A good list of resources for measured infiltration can be found in AIVC TN 66:Building air leakage databases in energy conservation policies: analysis of selected initiatives in 4 European countries and the USA

Malcom Orme and Nurul Leksomono put together a ventilation modeling guide in AIVC Guide 5: Ventilation Modelling Data Guide.

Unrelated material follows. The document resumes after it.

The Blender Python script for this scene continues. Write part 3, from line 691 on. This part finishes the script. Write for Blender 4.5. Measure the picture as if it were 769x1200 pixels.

Unfortunately, the AIVC papers/reports are not publicly available, but if you are in the right country, you can get free access.

Good Luck!

Although no longer published in the current ASHRAE Handbook of Fundamentals (HOF), the 1997 version included a 1 page table in Chapter 25 that provided Best Estimates, Minimum Estimates, and Maximum Estimates of Eeextive Leakage Areas of over 100 different building elements. The table is described as applicable to low-rise residential, and states that ELA are are based on a pressure differential of 0.016 inches H2O and a Cd of 1.0

I recall seeing this table (or a variant of it) included in Wrightsoft software, used to fully document the determination of initial and final building level ELA. I have also seen custom spreadsheets which used this table, or a variant of it, to accomplish the same. While certainly not perfect, it is the best example I can point towards for the development of a transparent estimate of ELA, pre and post.

At the other extreme, I am aware that Canam/ZeroDraft uses a hybrid inverse/forward model (proprietary software) called ALCAP which performs monthly savings estimates of savings (peak demand and consumption) associated with descriptive infiltration improvements. Some of the algorithms used in ALCAP are described here: http://www.regie-energie.qc.ca/audien...3671-08/C-9-12GRAME-1Annex73671_14nov08.pdf

Canam/ZeroDraft has claimed that the ALCAP calculation methodology is both conservative in nature and has been validated via numerous case studies. They certainly have the experience and data to mine from many, many projects. At a first glance, it does not seem difficult to extend the basic ALCAP approach to calculate infiltration savings estimates at a daily level, based on unique daily operations. This might be useful to generate upper/lower bounding levels for savings that could be claimed.

I personally think from a practical perspective, in addition to transparency, our community needs open-source tools that can provide a layer of quality assurance on top of our savings estimates, to prevent excessive claims of savings performance which cannot be substantiated without great expense, such as infiltration reduction. Perhaps these two methods can be applied in creative ways to help us move closer towards this.

Gilles,

There is a publication from the PNL that provides guidelines on how to model infiltration for commercial building using Energy+, you can find the publication here. Also you can set the infiltration flow rate to "AirChanges/Hour" in the ZoneInfiltration:DesignFlowRate object.

I hope this can help!

In Canada, the standard is 0.05cfm/ft2 for perimeter zones, as per the MNECB.